EXERCISE OBJECTIVE
Quote all of the data that follows exactly as written, skipping the images.

INFORMATION PROVIDED
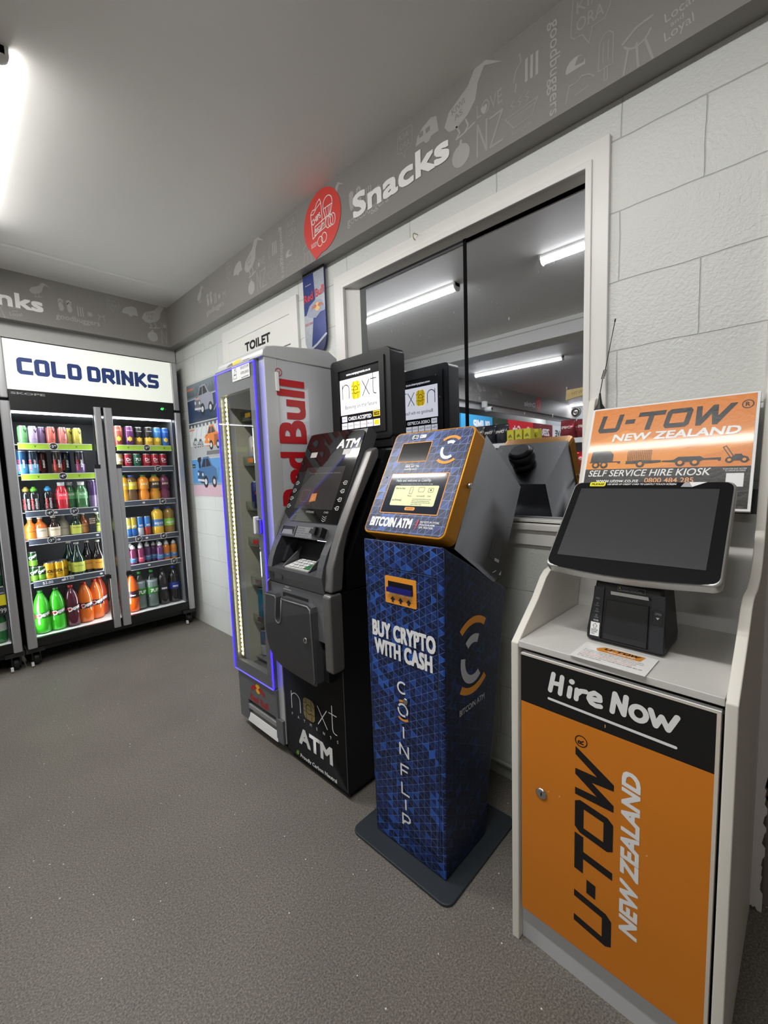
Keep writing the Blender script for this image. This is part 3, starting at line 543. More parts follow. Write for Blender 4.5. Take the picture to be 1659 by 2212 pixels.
# --- door in the corner
z = 1.493
for x, c, b, n in ((.985,(176,92,74),(150,70,60),'copper red'),(1.06,(112,60,110),(90,44,96),'plum purple'),(1.135,(34,30,30),(180,140,50),'black and gold'),(1.20,(40,36,34),(214,170,60),'black with a gold star'),(1.262,(70,130,190),(220,190,60),'blue and gold'),(1.323,(40,100,190),(60,130,210),'bright blue')):
    o = can(x, 3.737 + (.03 if n == 'black and gold' else 0), z, .031, .152, c, n+' tall can on the top shelf, corner door', 'tall cans on the top shelf, corner door', band=b, words=[('*', .05, (236,196,70), -.02, .02, dict(bold=.06)), ('Rockstar', .008, WT, -.022, .115, dict(w=.044))])
z = 1.329
for x, c, n, w in ((.972,(190,160,110),'tan can by the rail','Ginger'),(1.036,(150,30,50),'crimson can beside the tan one','Dr'),(1.098,(40,96,74),'dark green can between crimson ones','7UP'),(1.168,(170,30,48),'red can beside the green one','Dr'),(1.229,(180,44,60),'red can with pale blue base, second from the corner','Dr'),(1.291,(160,30,50),'red can nearest the corner','Dr')):
    can(x, 3.737, z, .0315, .106, c, n+', second shelf, corner door', 'short cans on the second shelf, corner door', words=[(w, .022, WT, -.016, .05, dict(bold=.03)), ('Pepper' if w == 'Dr' else 'ale', .009, WT, -.014, .036)])
z = 1.063
for x, c, lb, n, cp in ((.992,(224,160,40),(230,180,50),'yellow juice bottle half behind the rail',(60,120,50)),(1.047,(96,70,36),(214,196,60),'brown juice bottle with a yellow shoulder label',(60,90,170)),(1.133,(236,140,30),(240,160,50),'orange juice bottle with a waist',(60,140,60)),(1.217,(206,140,30),(60,52,36),'orange juice bottle with a dark green sleeve',(60,150,70)),(1.29,(112,44,74),(96,36,70),'plum juice bottle nearest the corner',(90,60,90))):
    bottle('juice', x, 3.745, z, .040, .205, c, n, 'juice bottles on the third shelf, corner door', lab=lb, lz=(.46,.74), cap=cp, words=[('JUICE', .014, (250,240,200), -.028, .125, dict(bold=.03))])
z = .781
for k, (x, c, b) in enumerate(((1.0,(206,190,80),(60,110,180)),(1.035,(206,180,70),(50,110,190)),(1.082,(60,120,190),(206,212,220)),(1.134,(70,130,200),(190,70,60)))):
    can(x, 3.737, z, .025, .158, c, ('yellow and blue slim can at the rail','yellow slim can with a blue band','silver and blue slim can','blue slim can with a red band')[k], 'slim cans on the fourth shelf, corner door', band=b, words=[('H2', .016, WT, -.01, .08, dict(bold=.03))])
for x, c, lb, n in ((1.216,(226,180,40),(70,120,180),'golden'),(1.306,(140,110,40),(130,190,70),'amber')):
    bottle('juice', x, 3.745, z, .043, .222, c, n+' fruit water bottle with a blue cap', 'fruit waters on the fourth shelf', lab=lb, lz=(.3,.56), cap=(50,90,190), words=[('H2JUICE', .016, WT, -.034, .085, dict(w=.066, bold=.03)), ('FRUIT', .008, YL, -.015, .07)])
z = .560
for k, (x, y, c) in enumerate(((1.013,3.735,(120,36,80)),(1.068,3.735,(128,40,84)),(1.13,3.775,(86,44,96)),(1.182,3.79,(88,44,96)),(1.213,3.735,(110,50,110)),(1.265,3.74,(206,120,40)),(1.322,3.74,(206,130,40)),(1.03,3.85,(110,36,80)),(1.10,3.84,(100,40,84)),(1.155,3.86,(90,44,96)),(1.24,3.85,(190,120,50)),(1.30,3.85,(196,126,50)))):
    who = ['plum, front by the rail','plum, front, next from the rail','violet, behind the gap','violet, set back in the middle','violet, front centre','orange and green, front','orange and green, nearest the corner','plum, back row by the rail','plum, back row, next from the rail','violet, back row','orange, back row','orange, back row nearest the corner'][k]
    bottle('sport', x, y, z, .027, .158, c, 'small white topped kids drink, '+who, 'kids drinks on the fifth shelf', lab=(70,120,170) if k in (0,2,3,4,5,6) else (190,70,100), lz=(.14,.36), cap=(236,236,236), words=[('Fruit', .008, WT, -.014, .045, dict(bold=.02))])
z = .191
for x, y, c, lb, n, cl in ((.985,3.74,(232,96,20),(60,30,40),'orange soft drink beside the rail',0),(1.048,3.76,(200,210,205),(60,130,50),'clear lemonade, nearer the rail',1),(1.135,3.75,(200,210,205),(60,136,54),'clear lemonade beside the cola',1),(1.222,3.76,(26,20,22),(30,30,44),'dark cola, black label',0),(1.31,3.76,(24,20,26),(40,60,150),'dark cola with blue label and cap',0)):
    bottle('soda', x, y, z, .046, .305, c, 'large bottle of %s, bottom shelf of the corner door' % n, 'large bottles on the bottom shelf, corner door', lab=lb, lz=(.38,.56), cap=(60,150,60) if cl else (40,70,190) if 'blue' in n else (40,40,46), clear=bool(cl), words=[('7UP' if cl else 'Dew' if 'orange' in n else 'PEPSI', .026 if cl else .015, WT if not cl else (235,240,235), -.026, .13, dict(bold=.05))])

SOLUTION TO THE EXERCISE
Keep writing the Blender script for this image. This is part 3, starting at line 543. More parts follow. Write for Blender 4.5. Take the picture to be 1659 by 2212 pixels.
# --- door in the corner
z = 1.493
for x, c, b, n in ((.985,(176,92,74),(150,70,60),'copper red'),(1.06,(112,60,110),(90,44,96),'plum purple'),(1.135,(34,30,30),(180,140,50),'black and gold'),(1.20,(40,36,34),(214,170,60),'black with a gold star'),(1.262,(70,130,190),(220,190,60),'blue and gold'),(1.323,(40,100,190),(60,130,210),'bright blue')):
    o = can(x, 3.737 + (.03 if n == 'black and gold' else 0), z, .031, .152, c, n+' tall can on the top shelf, corner door', 'tall cans on the top shelf, corner door', band=b, words=[('*', .05, (236,196,70), -.02, .02, dict(bold=.06)), ('Rockstar', .008, WT, -.022, .115, dict(w=.044))])
z = 1.329
for x, c, n, w in ((.972,(190,160,110),'tan can by the rail','Ginger'),(1.036,(150,30,50),'crimson can beside the tan one','Dr'),(1.098,(40,96,74),'dark green can between crimson ones','7UP'),(1.168,(170,30,48),'red can beside the green one','Dr'),(1.229,(180,44,60),'red can with pale blue base, second from the corner','Dr'),(1.291,(160,30,50),'red can nearest the corner','Dr')):
    can(x, 3.737, z, .0315, .106, c, n+', second shelf, corner door', 'short cans on the second shelf, corner door', words=[(w, .022, WT, -.016, .05, dict(bold=.03)), ('Pepper' if w == 'Dr' else 'ale', .009, WT, -.014, .036)])
z = 1.063
for x, c, lb, n, cp in ((.992,(224,160,40),(230,180,50),'yellow juice bottle half behind the rail',(60,120,50)),(1.047,(96,70,36),(214,196,60),'brown juice bottle with a yellow shoulder label',(60,90,170)),(1.133,(236,140,30),(240,160,50),'orange juice bottle with a waist',(60,140,60)),(1.217,(206,140,30),(60,52,36),'orange juice bottle with a dark green sleeve',(60,150,70)),(1.29,(112,44,74),(96,36,70),'plum juice bottle nearest the corner',(90,60,90))):
    bottle('juice', x, 3.745, z, .040, .205, c, n, 'juice bottles on the third shelf, corner door', lab=lb, lz=(.46,.74), cap=cp, words=[('JUICE', .014, (250,240,200), -.028, .125, dict(bold=.03))])
z = .781
for k, (x, c, b) in enumerate(((1.0,(206,190,80),(60,110,180)),(1.035,(206,180,70),(50,110,190)),(1.082,(60,120,190),(206,212,220)),(1.134,(70,130,200),(190,70,60)))):
    can(x, 3.737, z, .025, .158, c, ('yellow and blue slim can at the rail','yellow slim can with a blue band','silver and blue slim can','blue slim can with a red band')[k], 'slim cans on the fourth shelf, corner door', band=b, words=[('H2', .016, WT, -.01, .08, dict(bold=.03))])
for x, c, lb, n in ((1.216,(226,180,40),(70,120,180),'golden'),(1.306,(140,110,40),(130,190,70),'amber')):
    bottle('juice', x, 3.745, z, .043, .222, c, n+' fruit water bottle with a blue cap', 'fruit waters on the fourth shelf', lab=lb, lz=(.3,.56), cap=(50,90,190), words=[('H2JUICE', .016, WT, -.034, .085, dict(w=.066, bold=.03)), ('FRUIT', .008, YL, -.015, .07)])
z = .560
for k, (x, y, c) in enumerate(((1.013,3.735,(120,36,80)),(1.068,3.735,(128,40,84)),(1.13,3.775,(86,44,96)),(1.182,3.79,(88,44,96)),(1.213,3.735,(110,50,110)),(1.265,3.74,(206,120,40)),(1.322,3.74,(206,130,40)),(1.03,3.85,(110,36,80)),(1.10,3.84,(100,40,84)),(1.155,3.86,(90,44,96)),(1.24,3.85,(190,120,50)),(1.30,3.85,(196,126,50)))):
    who = ['plum, front by the rail','plum, front, next from the rail','violet, behind the gap','violet, set back in the middle','violet, front centre','orange and green, front','orange and green, nearest the corner','plum, back row by the rail','plum, back row, next from the rail','violet, back row','orange, back row','orange, back row nearest the corner'][k]
    bottle('sport', x, y, z, .027, .158, c, 'small white topped kids drink, '+who, 'kids drinks on the fifth shelf', lab=(70,120,170) if k in (0,2,3,4,5,6) else (190,70,100), lz=(.14,.36), cap=(236,236,236), words=[('Fruit', .008, WT, -.014, .045, dict(bold=.02))])
z = .191
for x, y, c, lb, n, cl in ((.985,3.74,(232,96,20),(60,30,40),'orange soft drink beside the rail',0),(1.048,3.76,(200,210,205),(60,130,50),'clear lemonade, nearer the rail',1),(1.135,3.75,(200,210,205),(60,136,54),'clear lemonade beside the cola',1),(1.222,3.76,(26,20,22),(30,30,44),'dark cola, black label',0),(1.31,3.76,(24,20,26),(40,60,150),'dark cola with blue label and cap',0)):
    bottle('soda', x, y, z, .046, .305, c, 'large bottle of %s, bottom shelf of the corner door' % n, 'large bottles on the bottom shelf, corner door', lab=lb, lz=(.38,.56), cap=(60,150,60) if cl else (40,70,190) if 'blue' in n else (40,40,46), clear=bool(cl), words=[('7UP' if cl else 'Dew' if 'orange' in n else 'PEPSI', .026 if cl else .015, WT if not cl else (235,240,235), -.026, .13, dict(bold=.05))])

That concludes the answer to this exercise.